At press time, leadership of the lfp is on the agenda at the ctcpf board of directors meeting in Vancouver on March 6. It has already been announced that Mustos will leave the lfp to take up vp of dramatic programming duties at Baton Broadcasting System on March 17. Corrie Coe, former director of the Ontario Film and Television Tax Credit, has been appointed acting executive director of the lfp, and sources point to her as a potential permanent replacement. Nonetheless, the ctcpf board will strike a search committee.
With the unprecedented amount of money at stake, and with the pressure on to maintain the objectivity to which the success of the lfp (formerly the Cable Production Fund) is widely attributed, the impartiality of the new director will need to be unquestionable in order to insure that the program is perceived as equitable.
Among the attachments to the lfp package is a guide for broadcasters on eligible and ineligible licence fees, thresholds and caps, which also includes a warning that the lfp ‘will closely scrutinize any Independent Producer projects which suggest the producer is not truly independent of the Canadian Broadcaster.’
In response to concerns from small to medium-sized producers about the possibility of vertically integrated and/or public companies getting the jump on them under the first-come, first-served model, the package has an attachment called ‘Can Producers Guarantee Financing From Uncommitted Third Parties?’ which includes a section on producers who claim the ability to self-finance. It attempts to assure all applicants that every application must include a locked financial structure, documentation from all anticipated financial participants, and tangible assurance that all participants can honor their commitments.

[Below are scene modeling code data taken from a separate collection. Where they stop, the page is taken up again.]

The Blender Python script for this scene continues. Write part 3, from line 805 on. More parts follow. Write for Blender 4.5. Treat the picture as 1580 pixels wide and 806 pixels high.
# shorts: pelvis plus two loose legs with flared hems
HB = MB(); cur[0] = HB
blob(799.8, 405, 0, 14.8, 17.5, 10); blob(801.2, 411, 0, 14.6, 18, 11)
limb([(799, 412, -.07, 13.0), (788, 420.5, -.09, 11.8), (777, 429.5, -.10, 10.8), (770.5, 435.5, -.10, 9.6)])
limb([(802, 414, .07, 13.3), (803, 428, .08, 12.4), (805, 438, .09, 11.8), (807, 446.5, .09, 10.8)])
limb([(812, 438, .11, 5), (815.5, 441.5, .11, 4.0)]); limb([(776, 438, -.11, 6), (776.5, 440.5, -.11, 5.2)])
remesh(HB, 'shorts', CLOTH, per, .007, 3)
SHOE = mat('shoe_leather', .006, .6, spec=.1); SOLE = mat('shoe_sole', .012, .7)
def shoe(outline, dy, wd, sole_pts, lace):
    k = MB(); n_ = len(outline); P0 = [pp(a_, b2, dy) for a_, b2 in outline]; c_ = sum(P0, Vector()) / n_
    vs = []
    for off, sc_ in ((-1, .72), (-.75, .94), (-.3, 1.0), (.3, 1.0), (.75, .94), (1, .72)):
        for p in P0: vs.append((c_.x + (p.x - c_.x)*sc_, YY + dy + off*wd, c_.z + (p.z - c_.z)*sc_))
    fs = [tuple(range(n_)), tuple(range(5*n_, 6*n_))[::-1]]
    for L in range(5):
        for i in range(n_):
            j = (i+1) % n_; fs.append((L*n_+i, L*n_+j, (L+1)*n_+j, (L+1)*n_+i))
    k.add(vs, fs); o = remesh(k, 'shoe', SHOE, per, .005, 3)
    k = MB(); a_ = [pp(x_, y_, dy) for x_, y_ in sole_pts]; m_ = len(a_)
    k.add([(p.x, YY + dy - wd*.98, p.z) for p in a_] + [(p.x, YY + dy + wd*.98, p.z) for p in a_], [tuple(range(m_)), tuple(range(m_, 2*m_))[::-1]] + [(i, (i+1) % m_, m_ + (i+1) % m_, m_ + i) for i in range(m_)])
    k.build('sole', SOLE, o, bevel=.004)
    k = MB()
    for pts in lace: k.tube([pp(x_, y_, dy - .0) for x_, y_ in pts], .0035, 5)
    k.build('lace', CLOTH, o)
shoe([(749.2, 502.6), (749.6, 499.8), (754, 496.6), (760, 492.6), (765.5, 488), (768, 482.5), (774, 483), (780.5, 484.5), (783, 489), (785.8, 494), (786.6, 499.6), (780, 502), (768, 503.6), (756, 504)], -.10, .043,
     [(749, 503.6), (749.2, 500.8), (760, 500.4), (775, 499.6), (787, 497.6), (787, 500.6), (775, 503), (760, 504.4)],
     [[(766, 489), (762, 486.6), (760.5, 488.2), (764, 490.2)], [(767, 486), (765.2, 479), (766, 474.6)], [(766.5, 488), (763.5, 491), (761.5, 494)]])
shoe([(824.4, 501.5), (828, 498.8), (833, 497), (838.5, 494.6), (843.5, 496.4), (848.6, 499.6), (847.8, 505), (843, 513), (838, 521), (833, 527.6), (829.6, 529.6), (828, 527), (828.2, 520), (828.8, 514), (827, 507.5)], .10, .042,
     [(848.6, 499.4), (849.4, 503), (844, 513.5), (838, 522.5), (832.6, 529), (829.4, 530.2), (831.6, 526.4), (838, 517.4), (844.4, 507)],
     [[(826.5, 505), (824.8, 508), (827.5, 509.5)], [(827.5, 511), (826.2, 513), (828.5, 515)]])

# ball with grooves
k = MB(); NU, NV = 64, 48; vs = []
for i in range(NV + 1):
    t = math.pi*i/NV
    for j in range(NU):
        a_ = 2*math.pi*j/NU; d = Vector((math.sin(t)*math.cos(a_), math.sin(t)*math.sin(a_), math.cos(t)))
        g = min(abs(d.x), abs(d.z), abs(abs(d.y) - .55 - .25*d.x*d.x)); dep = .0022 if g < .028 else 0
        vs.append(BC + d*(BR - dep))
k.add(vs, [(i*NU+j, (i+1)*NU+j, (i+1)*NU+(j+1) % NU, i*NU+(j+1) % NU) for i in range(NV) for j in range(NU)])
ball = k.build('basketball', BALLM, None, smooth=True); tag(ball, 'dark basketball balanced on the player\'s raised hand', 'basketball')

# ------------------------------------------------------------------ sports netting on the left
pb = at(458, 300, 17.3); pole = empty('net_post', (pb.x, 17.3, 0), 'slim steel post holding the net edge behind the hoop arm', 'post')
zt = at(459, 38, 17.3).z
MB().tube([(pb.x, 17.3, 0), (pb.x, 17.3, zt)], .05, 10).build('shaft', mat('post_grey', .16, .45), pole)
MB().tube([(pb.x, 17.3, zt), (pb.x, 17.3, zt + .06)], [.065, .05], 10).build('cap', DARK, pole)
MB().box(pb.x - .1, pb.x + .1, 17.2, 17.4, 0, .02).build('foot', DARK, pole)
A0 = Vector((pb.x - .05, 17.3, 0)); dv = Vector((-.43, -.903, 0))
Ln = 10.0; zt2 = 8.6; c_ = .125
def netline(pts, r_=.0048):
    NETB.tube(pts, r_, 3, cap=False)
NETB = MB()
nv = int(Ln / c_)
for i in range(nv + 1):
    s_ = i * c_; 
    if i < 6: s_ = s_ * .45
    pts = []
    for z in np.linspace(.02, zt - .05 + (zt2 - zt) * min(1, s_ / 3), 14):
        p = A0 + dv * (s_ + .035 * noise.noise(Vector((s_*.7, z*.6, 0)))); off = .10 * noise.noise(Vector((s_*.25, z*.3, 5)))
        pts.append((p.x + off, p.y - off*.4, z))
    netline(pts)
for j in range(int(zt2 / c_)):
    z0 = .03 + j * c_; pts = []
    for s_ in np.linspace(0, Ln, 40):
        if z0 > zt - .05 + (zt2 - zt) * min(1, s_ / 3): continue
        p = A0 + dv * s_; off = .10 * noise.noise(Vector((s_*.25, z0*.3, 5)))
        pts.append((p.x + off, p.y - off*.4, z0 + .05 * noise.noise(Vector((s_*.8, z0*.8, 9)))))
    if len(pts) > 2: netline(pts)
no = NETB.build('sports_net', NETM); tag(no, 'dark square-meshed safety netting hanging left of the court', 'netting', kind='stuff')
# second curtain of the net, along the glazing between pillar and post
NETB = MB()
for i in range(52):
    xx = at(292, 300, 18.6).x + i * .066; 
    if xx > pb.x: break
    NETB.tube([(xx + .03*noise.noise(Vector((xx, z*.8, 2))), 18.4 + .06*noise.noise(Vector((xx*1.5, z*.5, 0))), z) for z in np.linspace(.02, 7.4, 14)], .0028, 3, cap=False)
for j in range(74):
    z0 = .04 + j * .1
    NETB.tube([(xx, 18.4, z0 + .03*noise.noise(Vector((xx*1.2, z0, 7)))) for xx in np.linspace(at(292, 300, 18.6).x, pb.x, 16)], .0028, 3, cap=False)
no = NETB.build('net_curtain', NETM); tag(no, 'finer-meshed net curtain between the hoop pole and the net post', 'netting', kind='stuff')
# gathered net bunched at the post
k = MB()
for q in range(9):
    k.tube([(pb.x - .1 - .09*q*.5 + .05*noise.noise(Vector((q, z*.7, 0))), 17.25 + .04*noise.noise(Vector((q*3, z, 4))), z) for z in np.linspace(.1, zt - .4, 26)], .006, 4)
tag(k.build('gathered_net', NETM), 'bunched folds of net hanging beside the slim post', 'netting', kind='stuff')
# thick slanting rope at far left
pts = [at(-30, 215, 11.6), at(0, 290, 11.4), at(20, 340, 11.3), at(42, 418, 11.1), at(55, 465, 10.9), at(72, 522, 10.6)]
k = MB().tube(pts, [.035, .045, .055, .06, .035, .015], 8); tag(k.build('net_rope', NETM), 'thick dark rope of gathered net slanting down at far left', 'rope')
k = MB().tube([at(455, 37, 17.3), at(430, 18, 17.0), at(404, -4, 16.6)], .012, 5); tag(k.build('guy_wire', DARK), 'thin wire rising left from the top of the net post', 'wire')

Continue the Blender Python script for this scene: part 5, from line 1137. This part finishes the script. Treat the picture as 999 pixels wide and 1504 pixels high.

Another issue which may be addressed by the ctcpf board during their meeting is a request from Diversi Film & Video Fund for a $1 million annual allocation from the ctcpf. The group is lobbying that the funds be earmarked for artists from aboriginal and culturally/racially diverse communities. Project coordinator Gillian Williams says dfvf reps Clement Virgo (Rude) and Christene Browne have met with reps from Canadian Heritage to plead their case.